O que é a arte? É uma ilha cercada de mentiras por todo
lado. O que é a ética? É uma ilha cercada de mentiras por todo lado. Naquilo
que não se diz, uma possibilidade única. De morder a isca e ser fisgado pelas
entrelinhas, ou dar o passo seguinte e se afundar na lama. Porque a arte da
vida é não mentir nunca e ainda assim se inventar o tempo todo. Ser uma
invenção de si mesmo, sem molhar os pés no charco, sem forjar de si a imagem
que nunca será. Chegar tão perto da luz que, para não fazer sombra, aprender a
ser transparente.
E no rodopio que o vento faz nos cabelos, deixar de ser o
personagem para ser o retrato. Olhar como quem sabe bem o falso, o engano, o
escuso. E deixar cair atrás, no rastro de quem você é, o laço fingido de quem
gostaria. Em que verdade acreditaria? Na promessa vã de ser para sempre o
gesto, o aceno imperceptível, a coragem incandescente de dar o próximo passo, o
próximo estúpido passo além do precipício? Ou na loucura risonha e borbulhante
de quem experimentou o outro lado, o lado de fora, a chuva caindo fria,
embaçando os olhos e engasgando rouco?
Sim, há poesia bastante na parede nua e instigante, vazia. E
todas as palavras em socorro mentindo a dor e a alegria de cada som. Toda a
verdade como um mar insólito e inóspito, salgado e estéril, sério e dolorido,
encobrindo o horizonte. A verdade é uma flor roxa subindo entrelaçada pela
abóboda da entrada. E quem a vê sonha que encontrou tudo. E ela apenas se
metamorfoseando em outra, finge bem como uma criança. Faz voz mouca, faz-se de
tonta. A verdade, como a mentira, um bilhete de teatro.

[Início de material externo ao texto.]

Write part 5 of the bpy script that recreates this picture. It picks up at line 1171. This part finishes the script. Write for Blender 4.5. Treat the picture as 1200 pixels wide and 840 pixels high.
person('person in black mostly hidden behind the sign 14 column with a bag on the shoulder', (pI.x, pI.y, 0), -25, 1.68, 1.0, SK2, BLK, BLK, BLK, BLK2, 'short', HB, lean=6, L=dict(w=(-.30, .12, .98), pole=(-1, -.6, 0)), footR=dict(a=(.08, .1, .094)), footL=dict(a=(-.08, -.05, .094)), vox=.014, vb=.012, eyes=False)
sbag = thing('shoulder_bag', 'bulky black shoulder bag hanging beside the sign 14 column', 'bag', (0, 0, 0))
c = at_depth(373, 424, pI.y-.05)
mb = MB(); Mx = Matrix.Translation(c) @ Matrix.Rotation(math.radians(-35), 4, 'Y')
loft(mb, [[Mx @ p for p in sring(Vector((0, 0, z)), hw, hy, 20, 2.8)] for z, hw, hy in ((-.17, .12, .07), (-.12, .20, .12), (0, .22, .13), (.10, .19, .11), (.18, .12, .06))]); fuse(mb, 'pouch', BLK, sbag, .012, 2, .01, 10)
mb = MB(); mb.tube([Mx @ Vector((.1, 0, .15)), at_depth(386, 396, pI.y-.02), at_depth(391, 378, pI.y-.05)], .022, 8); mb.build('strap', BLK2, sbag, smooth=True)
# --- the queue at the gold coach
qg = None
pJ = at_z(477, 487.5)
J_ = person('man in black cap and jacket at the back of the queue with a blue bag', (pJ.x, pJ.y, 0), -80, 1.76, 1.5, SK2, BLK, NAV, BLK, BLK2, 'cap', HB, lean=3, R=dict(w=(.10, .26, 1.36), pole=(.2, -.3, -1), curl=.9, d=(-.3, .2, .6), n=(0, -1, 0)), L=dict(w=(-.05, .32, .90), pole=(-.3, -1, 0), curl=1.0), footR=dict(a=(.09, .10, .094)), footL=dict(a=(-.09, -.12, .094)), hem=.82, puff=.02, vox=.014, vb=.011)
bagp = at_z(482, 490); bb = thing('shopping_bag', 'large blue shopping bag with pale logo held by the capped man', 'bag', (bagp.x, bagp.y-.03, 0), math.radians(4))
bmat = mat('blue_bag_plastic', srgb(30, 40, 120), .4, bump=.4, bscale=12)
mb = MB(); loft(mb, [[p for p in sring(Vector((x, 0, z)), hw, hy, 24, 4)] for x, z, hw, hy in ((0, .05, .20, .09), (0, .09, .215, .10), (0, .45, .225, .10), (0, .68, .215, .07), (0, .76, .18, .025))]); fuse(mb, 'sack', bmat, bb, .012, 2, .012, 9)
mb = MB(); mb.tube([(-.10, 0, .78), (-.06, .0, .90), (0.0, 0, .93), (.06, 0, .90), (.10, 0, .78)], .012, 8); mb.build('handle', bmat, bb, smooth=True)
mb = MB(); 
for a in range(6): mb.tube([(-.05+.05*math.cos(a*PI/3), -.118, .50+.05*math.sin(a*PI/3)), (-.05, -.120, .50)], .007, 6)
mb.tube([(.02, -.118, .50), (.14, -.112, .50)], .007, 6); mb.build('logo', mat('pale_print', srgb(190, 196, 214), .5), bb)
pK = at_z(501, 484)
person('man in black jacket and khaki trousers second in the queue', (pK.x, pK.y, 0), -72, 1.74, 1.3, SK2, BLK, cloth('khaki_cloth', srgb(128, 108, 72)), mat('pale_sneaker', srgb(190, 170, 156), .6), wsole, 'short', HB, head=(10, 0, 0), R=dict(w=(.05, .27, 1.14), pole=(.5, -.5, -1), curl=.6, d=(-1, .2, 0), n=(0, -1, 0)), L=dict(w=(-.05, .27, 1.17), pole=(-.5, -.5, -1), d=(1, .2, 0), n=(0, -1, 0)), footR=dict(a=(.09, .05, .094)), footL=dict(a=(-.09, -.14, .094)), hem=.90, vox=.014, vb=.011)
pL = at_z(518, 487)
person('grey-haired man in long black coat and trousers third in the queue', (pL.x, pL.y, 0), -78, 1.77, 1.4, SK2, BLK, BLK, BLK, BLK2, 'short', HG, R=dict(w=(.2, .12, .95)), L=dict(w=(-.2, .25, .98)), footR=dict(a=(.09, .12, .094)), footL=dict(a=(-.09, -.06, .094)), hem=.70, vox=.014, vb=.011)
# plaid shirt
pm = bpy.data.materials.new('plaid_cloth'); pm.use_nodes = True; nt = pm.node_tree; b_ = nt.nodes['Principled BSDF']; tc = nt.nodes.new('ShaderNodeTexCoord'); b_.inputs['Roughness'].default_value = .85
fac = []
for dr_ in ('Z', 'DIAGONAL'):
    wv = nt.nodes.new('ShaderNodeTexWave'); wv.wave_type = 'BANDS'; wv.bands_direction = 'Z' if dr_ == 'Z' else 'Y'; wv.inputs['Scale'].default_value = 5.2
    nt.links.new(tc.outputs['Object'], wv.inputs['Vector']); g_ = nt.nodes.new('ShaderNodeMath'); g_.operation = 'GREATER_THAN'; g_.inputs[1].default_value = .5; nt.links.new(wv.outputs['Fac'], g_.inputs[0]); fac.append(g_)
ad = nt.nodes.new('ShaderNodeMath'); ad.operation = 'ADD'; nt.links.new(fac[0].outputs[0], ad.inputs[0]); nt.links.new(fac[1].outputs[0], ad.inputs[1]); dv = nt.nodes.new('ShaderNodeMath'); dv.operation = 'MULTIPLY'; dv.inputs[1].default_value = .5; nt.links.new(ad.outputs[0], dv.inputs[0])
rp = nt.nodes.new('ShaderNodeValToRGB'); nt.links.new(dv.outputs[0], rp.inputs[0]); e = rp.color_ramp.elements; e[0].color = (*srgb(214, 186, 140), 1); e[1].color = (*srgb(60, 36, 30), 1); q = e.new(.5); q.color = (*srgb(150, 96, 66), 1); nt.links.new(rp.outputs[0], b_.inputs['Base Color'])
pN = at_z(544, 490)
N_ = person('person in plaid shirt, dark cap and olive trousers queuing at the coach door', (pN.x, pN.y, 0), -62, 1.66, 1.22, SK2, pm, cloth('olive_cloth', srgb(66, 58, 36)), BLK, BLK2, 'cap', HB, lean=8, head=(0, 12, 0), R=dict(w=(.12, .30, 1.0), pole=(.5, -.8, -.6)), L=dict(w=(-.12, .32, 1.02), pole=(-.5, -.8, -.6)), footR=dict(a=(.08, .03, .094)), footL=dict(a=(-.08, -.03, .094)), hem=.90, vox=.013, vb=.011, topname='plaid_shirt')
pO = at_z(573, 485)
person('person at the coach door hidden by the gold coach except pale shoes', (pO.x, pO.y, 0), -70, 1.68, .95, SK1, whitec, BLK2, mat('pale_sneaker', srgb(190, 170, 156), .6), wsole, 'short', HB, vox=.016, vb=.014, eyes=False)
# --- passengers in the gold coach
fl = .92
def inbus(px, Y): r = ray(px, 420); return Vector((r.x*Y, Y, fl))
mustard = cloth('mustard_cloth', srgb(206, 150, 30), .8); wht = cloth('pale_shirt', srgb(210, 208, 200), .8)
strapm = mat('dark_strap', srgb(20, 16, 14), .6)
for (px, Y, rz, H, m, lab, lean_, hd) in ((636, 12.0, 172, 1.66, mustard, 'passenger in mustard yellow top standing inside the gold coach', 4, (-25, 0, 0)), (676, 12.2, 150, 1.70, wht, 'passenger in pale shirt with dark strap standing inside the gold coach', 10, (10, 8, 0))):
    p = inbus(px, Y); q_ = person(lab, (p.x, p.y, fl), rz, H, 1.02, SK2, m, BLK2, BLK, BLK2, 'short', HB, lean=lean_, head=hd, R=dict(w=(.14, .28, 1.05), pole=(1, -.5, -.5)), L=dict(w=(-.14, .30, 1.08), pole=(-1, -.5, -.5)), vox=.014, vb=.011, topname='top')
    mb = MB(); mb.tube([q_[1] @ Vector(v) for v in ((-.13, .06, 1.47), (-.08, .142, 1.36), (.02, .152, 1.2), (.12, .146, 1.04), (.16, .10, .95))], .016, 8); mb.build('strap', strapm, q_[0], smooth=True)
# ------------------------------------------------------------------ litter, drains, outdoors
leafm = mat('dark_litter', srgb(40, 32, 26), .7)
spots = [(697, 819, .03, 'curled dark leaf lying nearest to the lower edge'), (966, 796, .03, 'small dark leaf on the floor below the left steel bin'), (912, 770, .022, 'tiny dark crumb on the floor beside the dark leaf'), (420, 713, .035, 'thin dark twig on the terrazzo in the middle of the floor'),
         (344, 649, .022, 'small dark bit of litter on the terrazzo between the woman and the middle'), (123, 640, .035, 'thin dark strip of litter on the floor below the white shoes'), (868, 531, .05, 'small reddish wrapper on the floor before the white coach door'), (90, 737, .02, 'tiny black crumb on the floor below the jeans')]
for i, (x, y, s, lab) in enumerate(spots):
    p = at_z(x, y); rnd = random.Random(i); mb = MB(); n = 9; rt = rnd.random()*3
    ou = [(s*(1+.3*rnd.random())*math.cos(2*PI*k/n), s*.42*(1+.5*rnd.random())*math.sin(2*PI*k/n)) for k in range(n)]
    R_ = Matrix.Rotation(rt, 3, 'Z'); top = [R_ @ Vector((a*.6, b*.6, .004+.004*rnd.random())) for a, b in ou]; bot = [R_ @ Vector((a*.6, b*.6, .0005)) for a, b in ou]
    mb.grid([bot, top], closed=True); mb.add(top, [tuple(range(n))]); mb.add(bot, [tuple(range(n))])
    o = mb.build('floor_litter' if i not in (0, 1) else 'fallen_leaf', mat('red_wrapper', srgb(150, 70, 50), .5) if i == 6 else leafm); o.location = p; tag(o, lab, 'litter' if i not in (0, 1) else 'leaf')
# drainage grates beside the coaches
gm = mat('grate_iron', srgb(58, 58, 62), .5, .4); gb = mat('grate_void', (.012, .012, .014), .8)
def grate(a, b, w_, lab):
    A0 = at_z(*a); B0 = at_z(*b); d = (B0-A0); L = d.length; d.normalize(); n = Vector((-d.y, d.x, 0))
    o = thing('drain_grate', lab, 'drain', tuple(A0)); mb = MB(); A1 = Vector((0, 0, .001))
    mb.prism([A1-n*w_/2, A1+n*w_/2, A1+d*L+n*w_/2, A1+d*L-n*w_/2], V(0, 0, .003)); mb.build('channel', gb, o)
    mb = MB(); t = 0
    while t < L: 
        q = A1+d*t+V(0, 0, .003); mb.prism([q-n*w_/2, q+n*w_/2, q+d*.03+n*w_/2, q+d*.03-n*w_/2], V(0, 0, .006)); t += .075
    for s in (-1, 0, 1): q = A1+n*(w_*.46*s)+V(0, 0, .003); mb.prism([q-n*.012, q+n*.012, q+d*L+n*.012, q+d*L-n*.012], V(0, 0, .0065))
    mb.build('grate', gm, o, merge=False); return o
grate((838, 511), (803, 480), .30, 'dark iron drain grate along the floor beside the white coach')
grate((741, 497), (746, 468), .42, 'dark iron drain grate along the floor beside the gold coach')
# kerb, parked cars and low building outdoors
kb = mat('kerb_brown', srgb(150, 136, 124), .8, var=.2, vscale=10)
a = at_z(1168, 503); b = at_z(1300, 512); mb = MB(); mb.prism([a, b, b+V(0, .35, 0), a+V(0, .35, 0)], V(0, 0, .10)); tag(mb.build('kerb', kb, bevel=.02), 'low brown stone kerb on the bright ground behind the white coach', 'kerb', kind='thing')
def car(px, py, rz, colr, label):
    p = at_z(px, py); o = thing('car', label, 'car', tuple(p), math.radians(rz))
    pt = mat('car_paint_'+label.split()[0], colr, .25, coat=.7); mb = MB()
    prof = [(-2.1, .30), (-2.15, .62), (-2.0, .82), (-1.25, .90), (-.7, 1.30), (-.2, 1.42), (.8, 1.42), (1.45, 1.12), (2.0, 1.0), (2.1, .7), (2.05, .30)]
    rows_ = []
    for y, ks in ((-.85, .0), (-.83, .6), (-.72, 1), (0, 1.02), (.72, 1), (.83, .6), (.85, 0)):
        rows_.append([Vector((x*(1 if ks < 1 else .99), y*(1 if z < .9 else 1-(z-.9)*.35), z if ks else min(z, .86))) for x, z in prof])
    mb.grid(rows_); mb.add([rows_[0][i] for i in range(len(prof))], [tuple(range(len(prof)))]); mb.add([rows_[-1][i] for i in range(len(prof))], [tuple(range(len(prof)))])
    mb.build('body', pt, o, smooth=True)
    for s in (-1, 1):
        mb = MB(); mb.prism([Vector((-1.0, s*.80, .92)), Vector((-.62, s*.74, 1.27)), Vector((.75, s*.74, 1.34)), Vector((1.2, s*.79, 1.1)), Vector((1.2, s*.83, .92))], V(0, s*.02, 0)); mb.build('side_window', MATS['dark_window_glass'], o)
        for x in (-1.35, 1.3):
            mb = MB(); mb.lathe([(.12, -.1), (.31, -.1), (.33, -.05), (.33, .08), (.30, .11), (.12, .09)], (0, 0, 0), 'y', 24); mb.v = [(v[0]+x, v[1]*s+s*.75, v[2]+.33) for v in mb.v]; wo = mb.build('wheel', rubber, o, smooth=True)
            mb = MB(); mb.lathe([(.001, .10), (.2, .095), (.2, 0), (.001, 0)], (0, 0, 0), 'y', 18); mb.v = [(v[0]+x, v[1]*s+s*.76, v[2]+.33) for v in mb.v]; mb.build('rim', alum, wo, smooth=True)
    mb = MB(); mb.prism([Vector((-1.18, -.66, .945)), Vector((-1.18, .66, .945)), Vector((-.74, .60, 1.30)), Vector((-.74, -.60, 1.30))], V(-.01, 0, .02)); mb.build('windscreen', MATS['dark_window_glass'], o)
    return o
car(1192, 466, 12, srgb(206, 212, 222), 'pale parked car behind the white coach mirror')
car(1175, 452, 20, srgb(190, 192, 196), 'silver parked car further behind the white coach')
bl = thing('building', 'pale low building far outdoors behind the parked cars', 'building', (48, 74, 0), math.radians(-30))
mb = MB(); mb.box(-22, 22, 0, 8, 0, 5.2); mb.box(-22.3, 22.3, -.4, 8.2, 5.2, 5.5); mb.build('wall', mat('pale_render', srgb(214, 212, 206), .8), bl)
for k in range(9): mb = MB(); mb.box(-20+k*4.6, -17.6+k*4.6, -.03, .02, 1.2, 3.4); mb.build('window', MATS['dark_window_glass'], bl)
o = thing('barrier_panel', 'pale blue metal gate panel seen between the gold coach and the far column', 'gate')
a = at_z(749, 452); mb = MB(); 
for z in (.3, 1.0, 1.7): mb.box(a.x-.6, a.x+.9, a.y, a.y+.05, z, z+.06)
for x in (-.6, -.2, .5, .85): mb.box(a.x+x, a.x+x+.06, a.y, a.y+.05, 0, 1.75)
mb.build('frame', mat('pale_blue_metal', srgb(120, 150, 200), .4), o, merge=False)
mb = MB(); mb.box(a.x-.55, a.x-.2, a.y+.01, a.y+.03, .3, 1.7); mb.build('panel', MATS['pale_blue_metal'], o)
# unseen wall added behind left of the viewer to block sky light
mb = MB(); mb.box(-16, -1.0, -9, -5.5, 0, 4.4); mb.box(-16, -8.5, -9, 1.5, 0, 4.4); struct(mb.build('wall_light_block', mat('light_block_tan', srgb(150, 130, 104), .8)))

Existe uma verdade possível? Ou todas impossíveis na vez de
se apresentar? A paleta de tinta, a caixinha de especiarias, o chocalho de
tililins, todos na invenção de mais um dia? Amanheceu um conto, uma história de
carochinha, a ilusão amarela de haver emoção em cada palavra. A mentira
emocionante de uma criança mergulhando de cabeça no riacho de pedras.
Verdade ou mentira, a arte inventa e a poesia desmente.
Troca moedas por bilhetes vencidos, troca a noite pelo dia, troca a mãe por uma
emoção. Na sombra que a árvore projeta, a dança calma de roda. Vai, menina, vai
contar estórias de dormir enquanto ainda é escuro. No escuro, fechando os
olhos, acredite que ninguém mais enxerga. A arte mente de olhos abertos. E a
vida é a ética de olhar nos olhos. E sustentar.